Al Jazeera's Cath Turner, reporting from New Orleans, said: "A lot of [the evacuees] are going to East Texas. Texas has agreed to take 45,000 residents by car and 10,000 more by flights if necessary."

"Some are going to Baton Rouge, which is about a 45-minute drive."

About 1,000 people have also left Memphis, Tennessee, Fema said.

The agency has promised to provide emergency shelter, including mobile homes and apartments, to people displaced by the storm.

"We don't want to end up like we did with Katrina, putting people in those travel trailers," Paulison said. "That was not a good place to live for that period of time."

Law and order collapsed in New Orleans after Hurricane Katrina, with widespread looting and police officers abandoning their posts. To safeguard against a similar occurrence, Louisiana has placed 1,500 National Guard troops in New Orleans.

Gustav is expected to make landfall on Monday afternoon and may have equal or greater strength than Katrina by the time it hits the Gulf coast.

Forecasters at the US national hurricane centre said they were surprised at how quickly Gustav gained strength. It went from a tropical storm to a category four hurricane in just a day, and was likely to become a category five storm - with sustained winds of 250kph or more - on Sunday.

'Biggest mistakes'

Ray Nagin, the mayor of New Orleans, ordered a mandatory evacuation of the city late on Saturday.

"For everyone thinking they can ride this storm out, I have news for you: that will be one of the biggest mistakes you can make in your life," Nagin said.

He said the city will not offer emergency services to those who choose to stay behind and that there will be no "last resort" shelter as there was during Katrina, when thousands suffered under squalid conditions inside the enclosed Superdome stadium.

At least 10,000 New Orleans residents left the city on Saturday [AFP]
The state of Louisiana's largest city sits astride the Mississippi river, about 170km upstream from the Gulf of Mexico.

During Katrina, floodwalls and earthen levees across the city - meant to hold back the surging Mississippi - failed and burst, in one of the worst civil engineering disasters in US history.

Federal officials say the levees protecting New Orleans are stronger now but still have gaps that make vulnerable some of the neighbourhoods hardest hit by Katrina's floods.
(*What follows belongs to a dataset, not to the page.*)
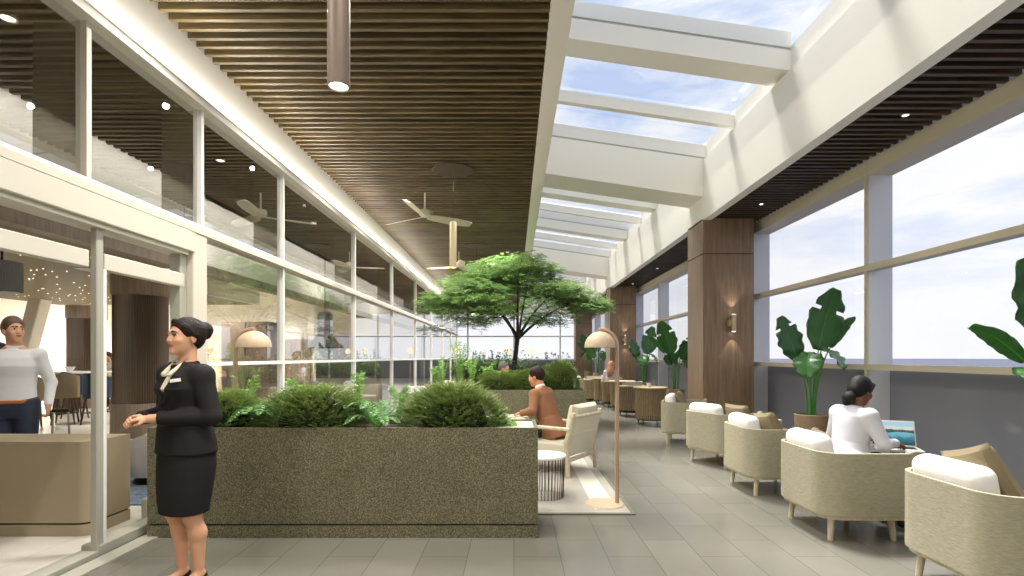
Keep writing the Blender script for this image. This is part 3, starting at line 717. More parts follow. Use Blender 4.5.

Nagin said levee reconstruction on the west bank of the city is still incomplete.

A storm surge of between four-and-half to six metres would pour through canals and flood the area, as well as the neighbouring Jefferson Parish, he said.

Officials have warned Gustav's storm surge could possibly churn waves up to eight metres above normal, overwhelming some levees that held fast during Katrina.

The city's newly installed pumps and floodgates will also be put to the test.

"There's immense pressure right across the board ... this is an election year and the Bush administration will be closely watched to see how they handle this hurricane and any impending disaster," Turner said.